What the task asks
Take the lines of the data below from the very first through the line containing "return Matrix.Translation(p) @ m" and output them exactly, pictures excluded.

Data excerpt

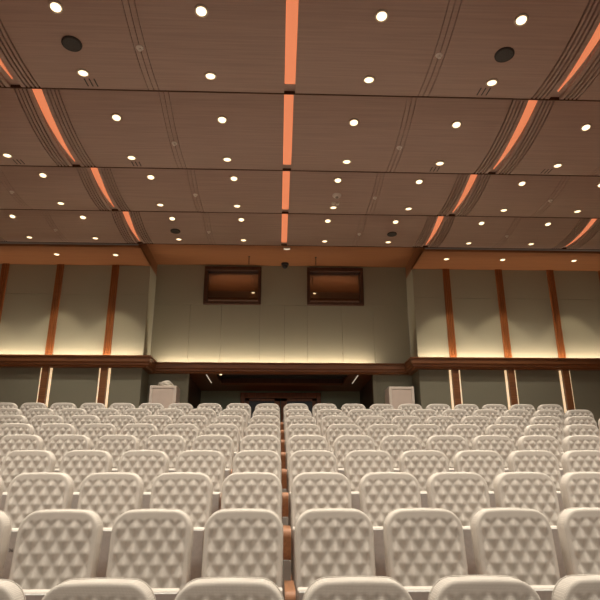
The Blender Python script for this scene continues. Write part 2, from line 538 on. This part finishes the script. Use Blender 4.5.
ZD = E + 2.37
fr = struct(empty('trim_doorway', (0, 15.0, REAR)))
bm = bmesh.new()
hd = ZD - REAR
for b_ in ((-1.03, -0.92, -0.10, 0.0, 0, hd), (0.92, 1.03, -0.10, 0.0, 0, hd), (-0.92, 0.92, -0.10, 0.0, hd - 0.14, hd)):
    box(bm, *b_, bevel=0.006, seg=1)
link('door_frame', bm, 'wood', fr)
for i, s in enumerate((-1, 1)):
    dr = struct(empty('door_%d' % (i + 1), (s * 0.46, 14.98, REAR)))
    h2 = hd - 0.15
    bm = bmesh.new()
    hw = 0.45
    for b_ in ((-hw, -hw + 0.1 + 0.05 * (s > 0), -0.05, 0, 0, h2), (hw - 0.1 - 0.05 * (s < 0), hw, -0.05, 0, 0, h2), (-hw, hw, -0.05, 0, 0, 0.3), (-hw, hw, -0.05, 0, h2 - 0.06, h2), (-hw, hw, -0.05, 0, 0.9, 1.0)):
        box(bm, *b_)
    link('door_leaf', bm, 'wood', dr)
    boxo('pane', (-hw + 0.08, hw - 0.08, -0.03, -0.022, 0.25, h2 - 0.05), 'dark', dr)
    bm = bmesh.new()
    box(bm, -s * 0.40 - 0.012, -s * 0.40 + 0.012, -0.10, -0.085, 0.7, 1.2, bevel=0.005)
    for zz in (0.75, 1.15):
        box(bm, -s * 0.40 - 0.008, -s * 0.40 + 0.008, -0.09, -0.045, zz - 0.008, zz + 0.008)
    link('handle', bm, 'ring', dr)

# ------------------------------------------------------------------ downlights
def align(kk, x, d, drop=0.0):
    """matrix that puts local -z on the underside normal of panel kk"""
    sl = pslope(kk, d)
    nrm = Vector((0, sl, -1)).normalized()
    zax = -nrm
    xax = Vector((1, 0, 0))
    yax = zax.cross(xax)
    m = Matrix((xax, yax, zax)).transposed().to_4x4()
    p = Vector((x, d, pz(kk, d))) + nrm * drop
    return Matrix.Translation(p) @ m

ringm = bmesh.new()
lathe(ringm, [(0.047, -0.004), (0.05, -0.010), (0.063, -0.006), (0.065, 0.004), (0.047, 0.004), (0.047, -0.004)], 24)
rb = link('trim_ring', ringm, 'ring', smooth=True)
lensm = bmesh.new()
lathe(lensm, [(0.0, -0.009), (0.025, -0.008), (0.047, -0.004), (0.047, 0.002), (0.0, 0.002)], 24)
lb = link('lens', lensm, 'lens', smooth=True)
ring_mesh, lens_mesh = rb.data, lb.data
bpy.data.objects.remove(rb)
bpy.data.objects.remove(lb)
lamp_data = bpy.data.lights.new('downlight_lamp', 'SPOT')
lamp_data.energy = LAMP_W
lamp_data.color = (1.0, 0.90, 0.76)
lamp_data.spot_size = R(105)
lamp_data.spot_blend = 0.8
lamp_data.shadow_soft_size = 0.05
soff_data = bpy.data.lights.new('soffit_lamp', 'SPOT')
soff_data.energy = SOFFIT_W
soff_data.color = (1.0, 0.82, 0.58)
soff_data.spot_size = R(64)
soff_data.spot_blend = 0.25
soff_data.shadow_soft_size = 0.04

def downlight(mtx, label, group, data):
    t = empty('downlight')
    t.matrix_world = mtx
    for nm, me in (('trim_ring', ring_mesh), ('lens', lens_mesh)):
        c = bpy.data.objects.new(nm, me)
        COL.objects.link(c)
        c.parent = t
    l = bpy.data.objects.new('downlight_lamp', data)
    COL.objects.link(l)
    l.parent = t
    l.matrix_parent_inverse = mtx.inverted()
    l.matrix_world = Matrix.Translation(mtx.translation + Vector((0, 0, -0.03)))
    l.location = mtx.translation + Vector((0, 0, -0.03))
    tag(t, label, 'light', group)

NTH = ['first', 'second', 'third', 'fourth', 'fifth', 'sixth', 'seventh', 'eighth', 'ninth', 'tenth']
PNAME = {0: 'frontmost ceiling panel', 1: 'nearest ceiling panel', 2: 'second ceiling panel', 3: 'third ceiling panel', 4: 'rearmost ceiling panel'}
COLS = [0.81, 2.09, 3.73, 5.01]
for kk in range(0, 5):
    for ei, (off, nm) in enumerate(((1.10, 'front'), (0.31, 'back'))):
        d = PF[kk][0] - off + (0.02 if kk == 1 else 0.0)
        for s in (-1, 1):
            for ci, x in enumerate(COLS):
                downlight(align(kk, CX + s * x * (1.013 if kk == 1 else 1.0), d, 0.004), 'recessed downlight at %s edge of %s, %s %s of centre slot' % (nm, PNAME[kk], NTH[ci], 'left' if s < 0 else 'right'),
                          'recessed downlights in the curved ceiling', lamp_data)
for s in (-1, 1):
    for ci, x in enumerate((3.50, 4.72, 6.28)):
        downlight(Matrix.Translation((s * x, 11.385, ZS - 0.004)), 'recessed downlight in the orange wood soffit, %s %s of the recess' % (NTH[ci], 'left' if s < 0 else 'right'),
                  'downlights in the side soffits', soff_data)

# ------------------------------------------------------------------ ceiling fittings
def fitting(name, prof, m, kk, x, d, label, cat, group=None, extra=None):
    t = empty(name)
    t.matrix_world = align(kk, x, d, 0.002)
    bm = bmesh.new()
    lathe(bm, prof, 24)
    link('body' if name != 'ceiling_speaker' else 'grille', bm, m, t, smooth=False)
    if extra:
        bm = bmesh.new()
        lathe(bm, extra[1], 20)
        link(extra[0], bm, extra[2], t)
    tag(t, label, cat, group)
for kk, d in ((1, 4.59), (4, 10.28)):
    for s in (-1, 1):
        fitting('ceiling_speaker', [(0.0, -0.012), (0.082, -0.010), (0.082, 0.003), (0.0, 0.003)], 'grille', kk, CX + s * 2.10, d,
                'round dark speaker grille in the %s, %s of the centre slot' % (PNAME[kk], 'left' if s < 0 else 'right'), 'speaker', 'round ceiling speakers',
                ('rim', [(0.082, -0.012), (0.094, -0.008), (0.096, 0.003), (0.082, 0.003), (0.082, -0.012)], 'dark'))
fitting('smoke_detector', [(0.0, -0.035), (0.035, -0.035), (0.06, -0.02), (0.075, -0.003), (0.075, 0.004), (0.0, 0.004)], 'sensor', 3, CX + 0.83, 8.39,
        'white round smoke detector in the third ceiling panel, right of the centre slot', 'smoke detector', None,
        ('sensing_cage', [(0.0, -0.05), (0.022, -0.048), (0.028, -0.034), (0.0, -0.034)], 'steel'))
t = empty('sensor_box')
t.matrix_world = align(3, CX + 0.83, 8.63, 0.002)
for s in (-1, 1):
    bm = bmesh.new()
    box(bm, s * 0.035 - 0.022, s * 0.035 + 0.022, -0.03, 0.03, -0.03, 0.004, bevel=0.006)
    link('eye', bm, 'sensor', t)
boxo('plate', (-0.065, 0.065, -0.04, 0.04, -0.008, 0.003), 'ring', t)
tag(t, 'small twin sensor on the ceiling between the smoke detector and a downlight', 'sensor')
for kk, lst in ((1, (1,)), (2, (1,)), (3, (1, 3)), (4, (1, 3))):
    for m_ in lst:
        for s in (-1, 1):
            fitting('sprinkler', [(0.0, -0.03), (0.018, -0.03), (0.02, -0.026), (0.007, -0.022), (0.007, -0.006), (0.034, -0.004), (0.036, 0.003), (0.0, 0.003)], 'sensor', kk, CX + s * MOD * m_, PF[kk][0] - 0.66,
                    'small sprinkler head in the %s, on the %s groove line %s of centre' % (PNAME[kk], 'first' if m_ == 1 else 'second', 'left' if s < 0 else 'right'), 'sprinkler', 'sprinkler heads on the groove lines')
for kk, lst in ((1, (2.09,)), (2, (2.07, 3.66))):
    for x in lst:
        for s in (-1, 1):
            t = empty('air_slot')
            t.matrix_world = align(kk, CX + s * x, PF[kk][0] - 0.12, 0.001)
            for q in (-1, 0, 1):
                boxo('slit', (q * 0.05 - 0.006, q * 0.05 + 0.006, -0.07, 0.07, -0.001, 0.003), 'black', t)  # thin dark bars side by side on the panel
            tag(t, 'three short dark bars by the %s downlight in the %s, %s side' % ('second' if x < 3 else 'third', PNAME[kk], 'left' if s < 0 else 'right'), 'air vent', 'short dark bars in the ceiling')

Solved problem
The Blender Python script for this scene continues. Write part 2, from line 538 on. This part finishes the script. Use Blender 4.5.
ZD = E + 2.37
fr = struct(empty('trim_doorway', (0, 15.0, REAR)))
bm = bmesh.new()
hd = ZD - REAR
for b_ in ((-1.03, -0.92, -0.10, 0.0, 0, hd), (0.92, 1.03, -0.10, 0.0, 0, hd), (-0.92, 0.92, -0.10, 0.0, hd - 0.14, hd)):
    box(bm, *b_, bevel=0.006, seg=1)
link('door_frame', bm, 'wood', fr)
for i, s in enumerate((-1, 1)):
    dr = struct(empty('door_%d' % (i + 1), (s * 0.46, 14.98, REAR)))
    h2 = hd - 0.15
    bm = bmesh.new()
    hw = 0.45
    for b_ in ((-hw, -hw + 0.1 + 0.05 * (s > 0), -0.05, 0, 0, h2), (hw - 0.1 - 0.05 * (s < 0), hw, -0.05, 0, 0, h2), (-hw, hw, -0.05, 0, 0, 0.3), (-hw, hw, -0.05, 0, h2 - 0.06, h2), (-hw, hw, -0.05, 0, 0.9, 1.0)):
        box(bm, *b_)
    link('door_leaf', bm, 'wood', dr)
    boxo('pane', (-hw + 0.08, hw - 0.08, -0.03, -0.022, 0.25, h2 - 0.05), 'dark', dr)
    bm = bmesh.new()
    box(bm, -s * 0.40 - 0.012, -s * 0.40 + 0.012, -0.10, -0.085, 0.7, 1.2, bevel=0.005)
    for zz in (0.75, 1.15):
        box(bm, -s * 0.40 - 0.008, -s * 0.40 + 0.008, -0.09, -0.045, zz - 0.008, zz + 0.008)
    link('handle', bm, 'ring', dr)

# ------------------------------------------------------------------ downlights
def align(kk, x, d, drop=0.0):
    """matrix that puts local -z on the underside normal of panel kk"""
    sl = pslope(kk, d)
    nrm = Vector((0, sl, -1)).normalized()
    zax = -nrm
    xax = Vector((1, 0, 0))
    yax = zax.cross(xax)
    m = Matrix((xax, yax, zax)).transposed().to_4x4()
    p = Vector((x, d, pz(kk, d))) + nrm * drop
    return Matrix.Translation(p) @ m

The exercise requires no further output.